## Extracted material
----------
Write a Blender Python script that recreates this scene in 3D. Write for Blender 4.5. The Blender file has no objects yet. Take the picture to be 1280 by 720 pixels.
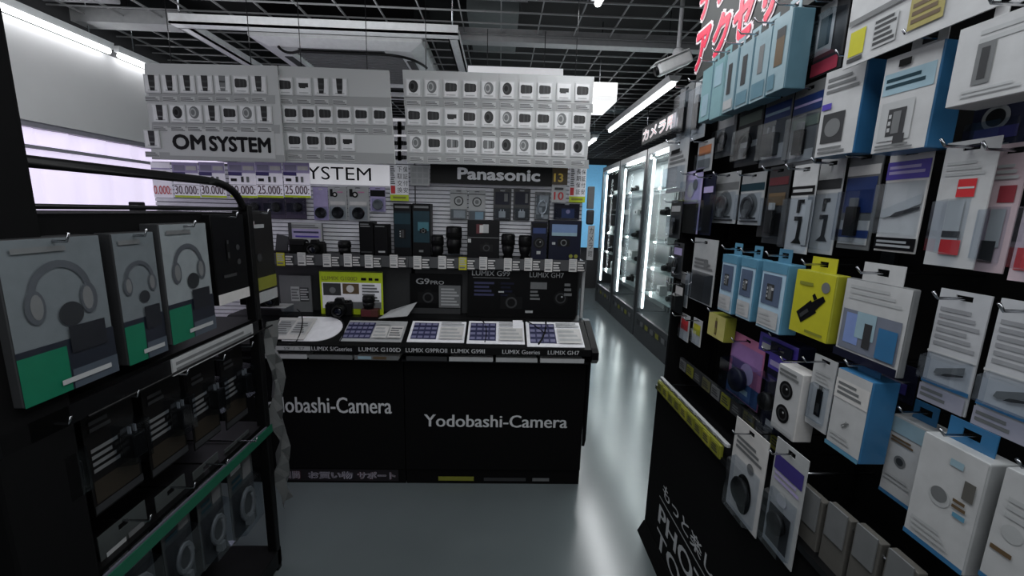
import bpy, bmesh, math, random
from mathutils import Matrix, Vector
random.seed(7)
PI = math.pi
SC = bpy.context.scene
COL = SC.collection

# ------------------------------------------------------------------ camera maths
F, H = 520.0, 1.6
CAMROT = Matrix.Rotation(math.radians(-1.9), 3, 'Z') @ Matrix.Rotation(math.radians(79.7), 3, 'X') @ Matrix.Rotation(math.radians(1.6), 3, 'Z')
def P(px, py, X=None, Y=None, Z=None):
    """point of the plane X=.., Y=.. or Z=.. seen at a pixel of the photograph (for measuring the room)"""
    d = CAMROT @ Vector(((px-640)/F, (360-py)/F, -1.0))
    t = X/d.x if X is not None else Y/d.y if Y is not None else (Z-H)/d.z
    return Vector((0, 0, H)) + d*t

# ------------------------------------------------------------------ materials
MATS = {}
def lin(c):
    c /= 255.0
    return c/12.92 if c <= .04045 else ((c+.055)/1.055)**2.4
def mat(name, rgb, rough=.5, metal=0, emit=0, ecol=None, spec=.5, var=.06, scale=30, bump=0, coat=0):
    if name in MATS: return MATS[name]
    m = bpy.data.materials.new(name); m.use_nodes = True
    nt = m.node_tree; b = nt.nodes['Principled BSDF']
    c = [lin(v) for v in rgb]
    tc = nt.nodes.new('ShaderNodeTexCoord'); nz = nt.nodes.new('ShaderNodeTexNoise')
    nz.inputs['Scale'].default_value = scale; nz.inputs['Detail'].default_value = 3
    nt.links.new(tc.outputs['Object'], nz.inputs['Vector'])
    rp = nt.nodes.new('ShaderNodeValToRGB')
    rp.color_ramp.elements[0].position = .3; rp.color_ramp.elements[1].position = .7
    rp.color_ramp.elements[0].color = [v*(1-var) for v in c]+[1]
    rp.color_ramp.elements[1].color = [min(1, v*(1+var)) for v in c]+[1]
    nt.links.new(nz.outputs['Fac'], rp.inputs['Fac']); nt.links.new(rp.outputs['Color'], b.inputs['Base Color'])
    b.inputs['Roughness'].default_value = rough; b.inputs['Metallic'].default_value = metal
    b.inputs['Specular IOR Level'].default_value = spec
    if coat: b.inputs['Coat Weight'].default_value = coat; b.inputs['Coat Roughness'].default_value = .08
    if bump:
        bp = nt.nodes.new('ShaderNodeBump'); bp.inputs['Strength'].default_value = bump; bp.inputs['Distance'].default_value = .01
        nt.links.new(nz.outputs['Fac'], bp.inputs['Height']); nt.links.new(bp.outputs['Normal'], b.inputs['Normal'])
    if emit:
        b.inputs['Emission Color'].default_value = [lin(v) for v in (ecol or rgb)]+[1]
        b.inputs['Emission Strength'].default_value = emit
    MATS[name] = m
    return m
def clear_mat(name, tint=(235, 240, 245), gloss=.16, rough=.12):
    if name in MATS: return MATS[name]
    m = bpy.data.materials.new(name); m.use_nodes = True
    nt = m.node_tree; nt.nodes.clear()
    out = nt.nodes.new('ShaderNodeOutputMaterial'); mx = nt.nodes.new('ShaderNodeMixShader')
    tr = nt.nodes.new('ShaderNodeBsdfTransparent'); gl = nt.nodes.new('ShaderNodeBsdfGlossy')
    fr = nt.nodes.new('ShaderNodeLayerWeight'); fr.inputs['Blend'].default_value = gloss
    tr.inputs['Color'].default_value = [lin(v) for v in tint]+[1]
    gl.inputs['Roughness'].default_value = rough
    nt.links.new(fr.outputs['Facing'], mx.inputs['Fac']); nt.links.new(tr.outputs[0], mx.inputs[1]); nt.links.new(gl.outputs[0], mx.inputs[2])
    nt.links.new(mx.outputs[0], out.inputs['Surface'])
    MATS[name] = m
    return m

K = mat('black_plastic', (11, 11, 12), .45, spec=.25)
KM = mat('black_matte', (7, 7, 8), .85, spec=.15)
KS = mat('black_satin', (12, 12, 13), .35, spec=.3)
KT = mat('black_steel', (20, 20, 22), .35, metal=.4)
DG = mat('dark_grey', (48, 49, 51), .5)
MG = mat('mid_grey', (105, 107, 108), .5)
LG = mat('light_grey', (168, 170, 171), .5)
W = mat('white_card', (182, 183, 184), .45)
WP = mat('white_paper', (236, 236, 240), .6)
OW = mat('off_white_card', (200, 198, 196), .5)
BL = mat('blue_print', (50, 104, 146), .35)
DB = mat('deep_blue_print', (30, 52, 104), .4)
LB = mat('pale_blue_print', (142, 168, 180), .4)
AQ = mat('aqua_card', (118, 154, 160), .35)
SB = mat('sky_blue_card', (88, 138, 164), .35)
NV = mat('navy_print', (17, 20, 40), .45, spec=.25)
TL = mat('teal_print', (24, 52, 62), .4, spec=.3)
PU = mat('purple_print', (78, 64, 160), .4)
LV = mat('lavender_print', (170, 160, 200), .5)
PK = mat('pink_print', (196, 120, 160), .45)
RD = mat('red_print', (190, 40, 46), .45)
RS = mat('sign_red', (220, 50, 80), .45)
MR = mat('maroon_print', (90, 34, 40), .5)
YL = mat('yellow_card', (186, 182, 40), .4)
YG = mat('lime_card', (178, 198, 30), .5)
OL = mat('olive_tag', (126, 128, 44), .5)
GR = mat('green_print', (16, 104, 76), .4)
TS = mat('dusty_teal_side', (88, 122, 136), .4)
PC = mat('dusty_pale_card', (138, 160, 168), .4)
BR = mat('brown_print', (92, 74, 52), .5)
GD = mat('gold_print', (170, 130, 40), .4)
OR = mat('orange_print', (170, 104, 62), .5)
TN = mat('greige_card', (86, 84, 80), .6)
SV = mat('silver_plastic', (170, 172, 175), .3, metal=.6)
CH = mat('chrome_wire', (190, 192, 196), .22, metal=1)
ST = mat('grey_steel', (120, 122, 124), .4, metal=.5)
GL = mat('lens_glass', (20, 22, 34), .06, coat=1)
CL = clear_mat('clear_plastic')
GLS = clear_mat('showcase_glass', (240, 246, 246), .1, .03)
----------
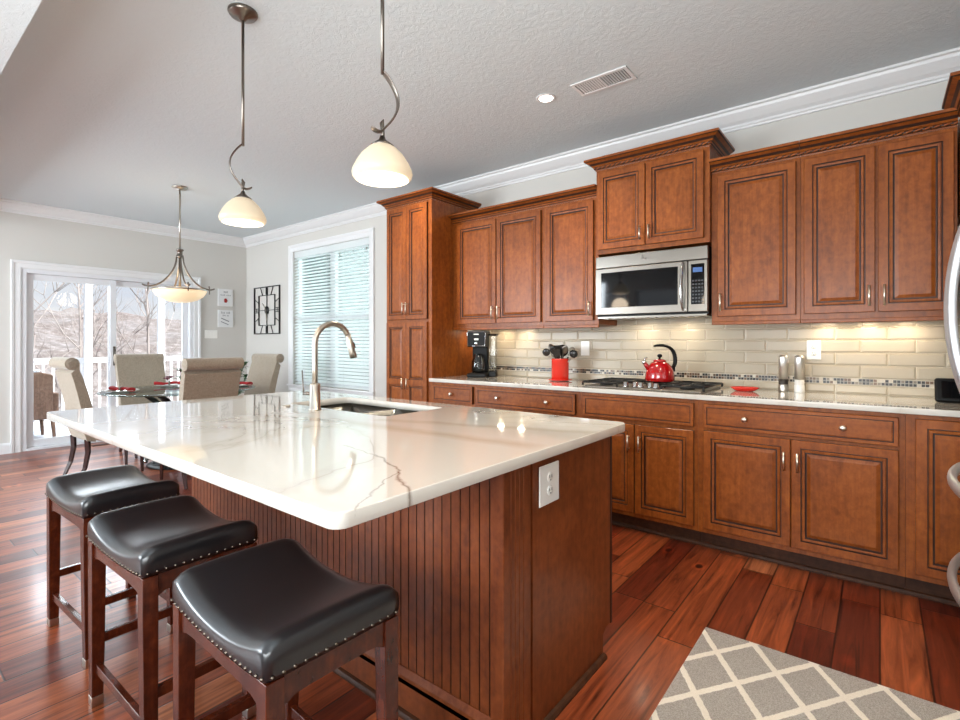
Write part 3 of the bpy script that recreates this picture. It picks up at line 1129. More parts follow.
----------
## The exercise
Only the lines from the one holding "Write a Blender" to the one holding "COL = SC.collection" should be returned, both included and exactly as written, with no pictures.

## Result
Write a Blender Python script that recreates this scene in 3D. Write for Blender 4.5. The Blender file has no objects yet. Take the picture to be 1280 by 720 pixels.
import bpy, bmesh, math, random
from mathutils import Matrix, Vector
random.seed(7)
PI = math.pi
SC = bpy.context.scene
COL = SC.collection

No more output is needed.